PROBLEM DESCRIPTION>
Extract, unchanged, every line from the top of the material below through the line with "silver = sedan('sunken_car', 'silver", and no more.

— BEGIN RECORDED INFORMATION —

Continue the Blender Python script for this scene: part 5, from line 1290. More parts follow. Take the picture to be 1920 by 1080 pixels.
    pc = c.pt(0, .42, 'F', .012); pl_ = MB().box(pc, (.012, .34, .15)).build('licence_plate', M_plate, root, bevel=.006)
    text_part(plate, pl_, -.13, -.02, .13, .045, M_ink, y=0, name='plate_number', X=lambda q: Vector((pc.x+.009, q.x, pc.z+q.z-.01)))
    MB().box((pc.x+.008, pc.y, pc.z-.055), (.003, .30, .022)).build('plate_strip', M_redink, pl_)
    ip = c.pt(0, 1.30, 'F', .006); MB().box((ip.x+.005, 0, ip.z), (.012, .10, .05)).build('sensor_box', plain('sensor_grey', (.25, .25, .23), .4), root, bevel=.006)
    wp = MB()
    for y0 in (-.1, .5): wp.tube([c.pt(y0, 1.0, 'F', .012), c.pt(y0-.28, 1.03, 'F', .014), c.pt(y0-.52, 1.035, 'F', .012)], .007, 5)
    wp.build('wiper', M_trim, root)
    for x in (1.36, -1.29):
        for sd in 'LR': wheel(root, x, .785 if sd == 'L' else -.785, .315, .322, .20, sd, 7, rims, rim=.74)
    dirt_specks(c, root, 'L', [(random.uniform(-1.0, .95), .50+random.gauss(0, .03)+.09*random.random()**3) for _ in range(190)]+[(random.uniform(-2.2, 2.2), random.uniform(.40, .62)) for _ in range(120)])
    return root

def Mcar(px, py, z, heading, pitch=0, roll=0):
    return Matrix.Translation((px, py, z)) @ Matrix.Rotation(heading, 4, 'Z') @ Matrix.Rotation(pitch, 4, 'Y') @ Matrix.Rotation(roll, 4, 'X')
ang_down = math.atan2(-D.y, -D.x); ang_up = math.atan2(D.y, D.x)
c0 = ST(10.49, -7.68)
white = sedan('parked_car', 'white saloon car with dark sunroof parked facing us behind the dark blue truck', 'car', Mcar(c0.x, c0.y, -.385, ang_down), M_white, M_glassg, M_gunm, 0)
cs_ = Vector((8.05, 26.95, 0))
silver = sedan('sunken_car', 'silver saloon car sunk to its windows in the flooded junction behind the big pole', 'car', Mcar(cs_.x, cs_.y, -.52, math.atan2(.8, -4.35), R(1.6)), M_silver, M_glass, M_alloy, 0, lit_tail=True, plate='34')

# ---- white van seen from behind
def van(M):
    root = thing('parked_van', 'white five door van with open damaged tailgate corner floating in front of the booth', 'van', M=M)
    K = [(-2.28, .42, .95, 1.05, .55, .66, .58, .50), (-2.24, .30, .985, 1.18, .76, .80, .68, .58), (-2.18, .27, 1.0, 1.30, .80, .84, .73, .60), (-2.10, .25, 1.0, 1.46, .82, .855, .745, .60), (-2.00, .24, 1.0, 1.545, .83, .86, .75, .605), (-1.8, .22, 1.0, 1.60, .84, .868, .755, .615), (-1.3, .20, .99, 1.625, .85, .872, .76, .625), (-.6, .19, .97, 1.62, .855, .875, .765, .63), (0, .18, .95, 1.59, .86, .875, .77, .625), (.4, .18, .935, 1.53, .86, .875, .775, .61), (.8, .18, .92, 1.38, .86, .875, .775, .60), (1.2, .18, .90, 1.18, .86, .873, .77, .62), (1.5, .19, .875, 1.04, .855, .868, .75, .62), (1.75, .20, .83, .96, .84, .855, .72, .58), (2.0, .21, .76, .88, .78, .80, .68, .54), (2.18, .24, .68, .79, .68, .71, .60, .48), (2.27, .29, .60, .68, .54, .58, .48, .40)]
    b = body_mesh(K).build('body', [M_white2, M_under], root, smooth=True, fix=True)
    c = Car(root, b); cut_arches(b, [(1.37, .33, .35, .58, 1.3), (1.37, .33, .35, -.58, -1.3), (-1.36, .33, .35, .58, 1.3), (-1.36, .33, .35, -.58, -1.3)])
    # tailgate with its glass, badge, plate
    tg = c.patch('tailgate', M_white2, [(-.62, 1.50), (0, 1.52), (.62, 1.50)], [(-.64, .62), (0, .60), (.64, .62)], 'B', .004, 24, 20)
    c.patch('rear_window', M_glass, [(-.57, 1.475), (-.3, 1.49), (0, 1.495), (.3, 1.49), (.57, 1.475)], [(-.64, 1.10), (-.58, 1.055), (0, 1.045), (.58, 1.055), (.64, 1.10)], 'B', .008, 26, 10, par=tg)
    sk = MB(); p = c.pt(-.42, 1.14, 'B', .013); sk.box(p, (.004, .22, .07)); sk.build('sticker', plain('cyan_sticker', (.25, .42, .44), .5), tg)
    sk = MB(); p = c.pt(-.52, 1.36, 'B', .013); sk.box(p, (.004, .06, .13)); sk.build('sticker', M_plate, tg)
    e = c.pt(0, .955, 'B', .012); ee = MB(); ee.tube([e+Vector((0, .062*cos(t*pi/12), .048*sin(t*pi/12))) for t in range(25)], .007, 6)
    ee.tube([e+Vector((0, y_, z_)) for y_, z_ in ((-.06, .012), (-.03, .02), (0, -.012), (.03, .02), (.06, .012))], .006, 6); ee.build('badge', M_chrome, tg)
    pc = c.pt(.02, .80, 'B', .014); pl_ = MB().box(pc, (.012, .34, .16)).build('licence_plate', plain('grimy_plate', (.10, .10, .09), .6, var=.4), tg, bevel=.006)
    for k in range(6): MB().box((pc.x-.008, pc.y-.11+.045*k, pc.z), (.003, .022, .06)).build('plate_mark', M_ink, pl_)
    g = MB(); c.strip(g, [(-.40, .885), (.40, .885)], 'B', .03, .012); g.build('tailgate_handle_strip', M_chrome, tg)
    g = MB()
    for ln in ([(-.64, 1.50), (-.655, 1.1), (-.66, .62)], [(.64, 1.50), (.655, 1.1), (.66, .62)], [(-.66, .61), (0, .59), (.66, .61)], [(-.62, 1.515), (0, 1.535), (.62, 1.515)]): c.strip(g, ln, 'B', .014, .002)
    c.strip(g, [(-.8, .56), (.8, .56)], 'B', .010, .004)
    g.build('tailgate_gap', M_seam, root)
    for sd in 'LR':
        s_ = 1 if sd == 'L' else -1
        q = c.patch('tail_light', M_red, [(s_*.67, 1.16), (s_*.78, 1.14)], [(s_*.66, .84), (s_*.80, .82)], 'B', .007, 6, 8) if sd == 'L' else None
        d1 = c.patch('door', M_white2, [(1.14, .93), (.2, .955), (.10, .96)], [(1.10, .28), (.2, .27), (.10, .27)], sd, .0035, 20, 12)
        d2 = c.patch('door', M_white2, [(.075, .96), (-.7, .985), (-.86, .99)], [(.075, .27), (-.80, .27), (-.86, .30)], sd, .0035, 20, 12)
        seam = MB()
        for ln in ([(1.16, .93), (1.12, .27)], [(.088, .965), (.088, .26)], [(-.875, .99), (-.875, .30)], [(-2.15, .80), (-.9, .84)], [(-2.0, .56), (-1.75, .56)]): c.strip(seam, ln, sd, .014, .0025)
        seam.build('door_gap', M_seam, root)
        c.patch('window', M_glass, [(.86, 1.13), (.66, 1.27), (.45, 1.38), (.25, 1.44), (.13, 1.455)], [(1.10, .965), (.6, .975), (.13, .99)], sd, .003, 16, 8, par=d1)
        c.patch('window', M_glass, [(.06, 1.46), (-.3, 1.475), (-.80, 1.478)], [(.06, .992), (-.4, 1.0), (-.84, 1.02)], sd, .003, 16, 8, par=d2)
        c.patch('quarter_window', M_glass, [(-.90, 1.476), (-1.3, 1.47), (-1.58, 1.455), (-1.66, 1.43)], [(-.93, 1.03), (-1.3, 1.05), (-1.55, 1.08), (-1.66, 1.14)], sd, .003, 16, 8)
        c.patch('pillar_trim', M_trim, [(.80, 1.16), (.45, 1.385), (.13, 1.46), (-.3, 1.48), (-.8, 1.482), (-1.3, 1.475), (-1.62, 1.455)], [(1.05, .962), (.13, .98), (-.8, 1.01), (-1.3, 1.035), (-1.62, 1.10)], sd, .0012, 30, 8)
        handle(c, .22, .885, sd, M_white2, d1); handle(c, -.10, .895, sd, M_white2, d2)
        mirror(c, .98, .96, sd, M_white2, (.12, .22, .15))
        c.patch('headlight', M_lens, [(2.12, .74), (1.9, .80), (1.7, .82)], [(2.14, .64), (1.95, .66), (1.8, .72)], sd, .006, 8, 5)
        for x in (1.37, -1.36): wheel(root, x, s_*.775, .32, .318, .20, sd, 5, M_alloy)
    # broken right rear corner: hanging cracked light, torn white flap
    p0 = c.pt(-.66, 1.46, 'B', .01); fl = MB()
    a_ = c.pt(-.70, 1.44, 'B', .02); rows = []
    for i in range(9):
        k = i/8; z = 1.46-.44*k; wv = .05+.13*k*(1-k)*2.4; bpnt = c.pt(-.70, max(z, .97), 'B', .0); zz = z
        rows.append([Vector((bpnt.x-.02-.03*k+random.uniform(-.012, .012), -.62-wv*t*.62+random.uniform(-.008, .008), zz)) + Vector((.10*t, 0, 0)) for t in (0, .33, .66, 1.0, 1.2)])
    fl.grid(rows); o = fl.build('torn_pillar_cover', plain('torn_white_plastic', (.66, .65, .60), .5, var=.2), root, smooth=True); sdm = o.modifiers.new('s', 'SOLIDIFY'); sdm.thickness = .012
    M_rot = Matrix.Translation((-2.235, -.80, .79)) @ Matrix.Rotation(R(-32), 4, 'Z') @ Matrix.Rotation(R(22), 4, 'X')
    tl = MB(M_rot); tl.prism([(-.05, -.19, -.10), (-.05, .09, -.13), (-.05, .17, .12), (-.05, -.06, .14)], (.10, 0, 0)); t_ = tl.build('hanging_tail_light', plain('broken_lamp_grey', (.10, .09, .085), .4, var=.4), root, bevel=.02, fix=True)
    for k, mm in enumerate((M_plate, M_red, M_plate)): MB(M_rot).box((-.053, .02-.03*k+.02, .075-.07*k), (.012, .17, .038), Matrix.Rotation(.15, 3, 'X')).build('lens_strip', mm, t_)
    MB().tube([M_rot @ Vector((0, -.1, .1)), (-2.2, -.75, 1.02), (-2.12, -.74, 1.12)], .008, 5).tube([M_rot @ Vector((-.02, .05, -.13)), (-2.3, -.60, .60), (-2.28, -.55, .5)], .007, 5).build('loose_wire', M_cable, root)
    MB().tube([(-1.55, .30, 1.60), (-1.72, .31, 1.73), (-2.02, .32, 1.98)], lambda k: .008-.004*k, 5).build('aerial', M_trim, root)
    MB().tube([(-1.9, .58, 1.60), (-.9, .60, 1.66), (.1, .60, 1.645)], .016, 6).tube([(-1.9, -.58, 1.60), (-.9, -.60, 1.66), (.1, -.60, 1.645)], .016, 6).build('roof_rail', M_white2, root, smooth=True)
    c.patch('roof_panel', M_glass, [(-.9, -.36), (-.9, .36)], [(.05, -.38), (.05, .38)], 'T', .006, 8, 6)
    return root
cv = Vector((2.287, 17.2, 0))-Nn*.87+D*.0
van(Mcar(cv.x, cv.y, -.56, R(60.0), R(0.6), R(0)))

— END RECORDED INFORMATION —

THE REPLY>
Continue the Blender Python script for this scene: part 5, from line 1290. More parts follow. Take the picture to be 1920 by 1080 pixels.
    pc = c.pt(0, .42, 'F', .012); pl_ = MB().box(pc, (.012, .34, .15)).build('licence_plate', M_plate, root, bevel=.006)
    text_part(plate, pl_, -.13, -.02, .13, .045, M_ink, y=0, name='plate_number', X=lambda q: Vector((pc.x+.009, q.x, pc.z+q.z-.01)))
    MB().box((pc.x+.008, pc.y, pc.z-.055), (.003, .30, .022)).build('plate_strip', M_redink, pl_)
    ip = c.pt(0, 1.30, 'F', .006); MB().box((ip.x+.005, 0, ip.z), (.012, .10, .05)).build('sensor_box', plain('sensor_grey', (.25, .25, .23), .4), root, bevel=.006)
    wp = MB()
    for y0 in (-.1, .5): wp.tube([c.pt(y0, 1.0, 'F', .012), c.pt(y0-.28, 1.03, 'F', .014), c.pt(y0-.52, 1.035, 'F', .012)], .007, 5)
    wp.build('wiper', M_trim, root)
    for x in (1.36, -1.29):
        for sd in 'LR': wheel(root, x, .785 if sd == 'L' else -.785, .315, .322, .20, sd, 7, rims, rim=.74)
    dirt_specks(c, root, 'L', [(random.uniform(-1.0, .95), .50+random.gauss(0, .03)+.09*random.random()**3) for _ in range(190)]+[(random.uniform(-2.2, 2.2), random.uniform(.40, .62)) for _ in range(120)])
    return root

def Mcar(px, py, z, heading, pitch=0, roll=0):
    return Matrix.Translation((px, py, z)) @ Matrix.Rotation(heading, 4, 'Z') @ Matrix.Rotation(pitch, 4, 'Y') @ Matrix.Rotation(roll, 4, 'X')
ang_down = math.atan2(-D.y, -D.x); ang_up = math.atan2(D.y, D.x)
c0 = ST(10.49, -7.68)
white = sedan('parked_car', 'white saloon car with dark sunroof parked facing us behind the dark blue truck', 'car', Mcar(c0.x, c0.y, -.385, ang_down), M_white, M_glassg, M_gunm, 0)
cs_ = Vector((8.05, 26.95, 0))
silver = sedan('sunken_car', 'silver saloon car sunk to its windows in the flooded junction behind the big pole', 'car', Mcar(cs_.x, cs_.y, -.52, math.atan2(.8, -4.35), R(1.6)), M_silver, M_glass, M_alloy, 0, lit_tail=True, plate='34')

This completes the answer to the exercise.